- _Description of the task_
Each line of the material below that holds the word "scene" needs to be copied.

- _Supplied material_
......

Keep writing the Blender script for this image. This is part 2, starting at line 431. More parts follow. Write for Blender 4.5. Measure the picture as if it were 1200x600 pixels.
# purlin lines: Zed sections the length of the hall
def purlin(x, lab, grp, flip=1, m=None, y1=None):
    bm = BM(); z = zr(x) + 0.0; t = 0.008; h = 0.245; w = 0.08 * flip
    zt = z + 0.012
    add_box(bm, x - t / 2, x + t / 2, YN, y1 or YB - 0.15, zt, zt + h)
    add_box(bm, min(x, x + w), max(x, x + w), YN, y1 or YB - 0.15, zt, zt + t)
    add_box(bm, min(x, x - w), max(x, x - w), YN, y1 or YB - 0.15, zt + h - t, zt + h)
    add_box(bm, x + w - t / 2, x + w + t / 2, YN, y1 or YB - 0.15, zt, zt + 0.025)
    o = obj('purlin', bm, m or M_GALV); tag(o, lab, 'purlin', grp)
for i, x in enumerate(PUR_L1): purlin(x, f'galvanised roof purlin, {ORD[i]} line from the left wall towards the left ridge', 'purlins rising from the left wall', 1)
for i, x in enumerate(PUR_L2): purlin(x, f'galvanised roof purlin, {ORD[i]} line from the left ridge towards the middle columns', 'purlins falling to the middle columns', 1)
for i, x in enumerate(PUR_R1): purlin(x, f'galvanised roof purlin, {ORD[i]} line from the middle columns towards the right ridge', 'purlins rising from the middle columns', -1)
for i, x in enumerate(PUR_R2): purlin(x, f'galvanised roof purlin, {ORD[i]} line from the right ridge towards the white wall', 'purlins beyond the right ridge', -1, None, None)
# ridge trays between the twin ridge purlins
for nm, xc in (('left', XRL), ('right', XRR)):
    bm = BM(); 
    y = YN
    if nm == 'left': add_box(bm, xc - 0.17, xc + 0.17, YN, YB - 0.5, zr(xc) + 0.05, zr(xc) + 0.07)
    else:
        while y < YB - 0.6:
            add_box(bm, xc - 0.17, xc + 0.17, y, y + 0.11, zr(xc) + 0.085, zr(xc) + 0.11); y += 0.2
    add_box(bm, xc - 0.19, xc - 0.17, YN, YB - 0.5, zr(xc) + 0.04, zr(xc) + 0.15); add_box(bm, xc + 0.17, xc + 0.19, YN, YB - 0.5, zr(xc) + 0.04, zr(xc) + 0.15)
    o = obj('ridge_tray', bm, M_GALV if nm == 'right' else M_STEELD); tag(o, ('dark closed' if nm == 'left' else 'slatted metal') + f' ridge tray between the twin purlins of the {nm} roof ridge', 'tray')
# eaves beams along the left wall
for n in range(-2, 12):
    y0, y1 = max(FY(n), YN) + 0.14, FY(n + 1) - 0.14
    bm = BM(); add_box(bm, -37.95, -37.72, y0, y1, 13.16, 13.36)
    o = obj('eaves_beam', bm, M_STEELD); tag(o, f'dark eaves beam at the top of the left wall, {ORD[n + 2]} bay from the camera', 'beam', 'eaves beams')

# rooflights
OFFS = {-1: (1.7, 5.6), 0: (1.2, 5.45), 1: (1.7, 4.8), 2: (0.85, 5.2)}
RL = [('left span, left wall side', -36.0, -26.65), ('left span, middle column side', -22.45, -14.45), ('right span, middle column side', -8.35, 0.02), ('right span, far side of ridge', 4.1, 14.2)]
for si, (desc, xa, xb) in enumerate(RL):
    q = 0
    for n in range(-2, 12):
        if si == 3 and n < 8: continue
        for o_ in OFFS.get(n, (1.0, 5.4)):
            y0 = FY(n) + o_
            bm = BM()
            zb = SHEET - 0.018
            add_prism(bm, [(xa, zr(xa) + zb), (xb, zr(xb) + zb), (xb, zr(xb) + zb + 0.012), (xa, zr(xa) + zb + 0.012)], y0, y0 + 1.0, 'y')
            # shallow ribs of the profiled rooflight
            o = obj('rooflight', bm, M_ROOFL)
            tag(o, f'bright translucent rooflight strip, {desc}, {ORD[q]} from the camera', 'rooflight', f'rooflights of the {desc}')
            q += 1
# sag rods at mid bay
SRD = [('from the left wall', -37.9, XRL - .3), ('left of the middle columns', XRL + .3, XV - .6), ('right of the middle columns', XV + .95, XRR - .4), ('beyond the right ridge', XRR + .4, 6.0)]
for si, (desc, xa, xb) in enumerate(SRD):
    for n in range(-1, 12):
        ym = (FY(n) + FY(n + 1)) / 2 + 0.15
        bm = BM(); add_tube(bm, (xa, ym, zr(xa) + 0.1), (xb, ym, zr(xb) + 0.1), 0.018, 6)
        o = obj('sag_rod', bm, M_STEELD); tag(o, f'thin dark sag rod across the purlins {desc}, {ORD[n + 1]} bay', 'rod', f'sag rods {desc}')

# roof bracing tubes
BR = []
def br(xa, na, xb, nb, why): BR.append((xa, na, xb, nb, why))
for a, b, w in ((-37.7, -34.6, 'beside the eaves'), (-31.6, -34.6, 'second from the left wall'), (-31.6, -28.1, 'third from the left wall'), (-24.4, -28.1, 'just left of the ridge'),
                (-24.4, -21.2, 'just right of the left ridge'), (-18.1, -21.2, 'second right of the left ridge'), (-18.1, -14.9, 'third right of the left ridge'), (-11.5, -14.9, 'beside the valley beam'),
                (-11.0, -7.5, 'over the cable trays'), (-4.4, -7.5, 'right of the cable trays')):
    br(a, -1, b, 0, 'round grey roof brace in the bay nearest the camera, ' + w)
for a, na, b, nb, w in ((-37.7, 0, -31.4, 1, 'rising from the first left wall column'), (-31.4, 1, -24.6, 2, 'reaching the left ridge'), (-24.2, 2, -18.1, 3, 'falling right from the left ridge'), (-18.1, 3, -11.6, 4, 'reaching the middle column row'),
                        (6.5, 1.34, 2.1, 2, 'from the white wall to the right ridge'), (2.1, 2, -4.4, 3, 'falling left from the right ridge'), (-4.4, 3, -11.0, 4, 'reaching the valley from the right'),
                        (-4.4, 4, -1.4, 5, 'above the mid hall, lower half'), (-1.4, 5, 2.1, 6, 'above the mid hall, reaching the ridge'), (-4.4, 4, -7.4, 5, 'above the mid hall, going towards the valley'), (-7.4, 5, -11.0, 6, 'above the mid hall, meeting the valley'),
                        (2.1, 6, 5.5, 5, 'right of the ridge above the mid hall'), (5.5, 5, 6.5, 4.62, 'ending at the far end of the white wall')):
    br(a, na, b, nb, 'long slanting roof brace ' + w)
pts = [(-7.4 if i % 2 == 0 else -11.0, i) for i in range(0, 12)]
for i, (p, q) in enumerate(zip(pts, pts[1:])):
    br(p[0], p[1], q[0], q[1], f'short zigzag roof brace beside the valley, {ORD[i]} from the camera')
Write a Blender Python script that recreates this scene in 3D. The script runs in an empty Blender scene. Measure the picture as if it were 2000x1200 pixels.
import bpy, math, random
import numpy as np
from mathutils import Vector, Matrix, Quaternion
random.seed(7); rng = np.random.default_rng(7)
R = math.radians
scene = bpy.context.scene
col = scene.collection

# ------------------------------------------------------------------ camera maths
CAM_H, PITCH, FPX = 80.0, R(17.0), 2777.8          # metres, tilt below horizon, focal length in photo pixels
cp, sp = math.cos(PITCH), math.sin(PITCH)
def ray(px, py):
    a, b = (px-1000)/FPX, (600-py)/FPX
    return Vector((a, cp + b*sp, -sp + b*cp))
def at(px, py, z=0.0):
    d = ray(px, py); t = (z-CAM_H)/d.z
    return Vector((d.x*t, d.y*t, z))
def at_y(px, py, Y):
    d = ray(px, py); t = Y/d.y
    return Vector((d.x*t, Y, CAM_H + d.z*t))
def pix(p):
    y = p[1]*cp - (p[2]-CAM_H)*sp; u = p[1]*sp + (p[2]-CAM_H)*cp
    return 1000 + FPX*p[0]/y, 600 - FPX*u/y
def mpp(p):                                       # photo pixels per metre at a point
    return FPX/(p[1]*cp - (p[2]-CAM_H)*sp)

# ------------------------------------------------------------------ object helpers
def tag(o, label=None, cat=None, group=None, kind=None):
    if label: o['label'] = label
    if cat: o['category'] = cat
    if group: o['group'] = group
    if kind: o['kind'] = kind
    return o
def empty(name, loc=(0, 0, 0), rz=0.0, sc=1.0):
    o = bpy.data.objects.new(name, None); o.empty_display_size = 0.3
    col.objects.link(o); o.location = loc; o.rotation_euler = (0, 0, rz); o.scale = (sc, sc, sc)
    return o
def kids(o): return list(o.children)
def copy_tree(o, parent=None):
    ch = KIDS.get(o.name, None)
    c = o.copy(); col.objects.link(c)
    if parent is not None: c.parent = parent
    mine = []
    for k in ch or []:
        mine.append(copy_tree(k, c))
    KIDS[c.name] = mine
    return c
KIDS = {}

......

- _Result below_
Write a Blender Python script that recreates this scene in 3D. The script runs in an empty Blender scene. Measure the picture as if it were 2000x1200 pixels.
scene = bpy.context.scene
col = scene.collection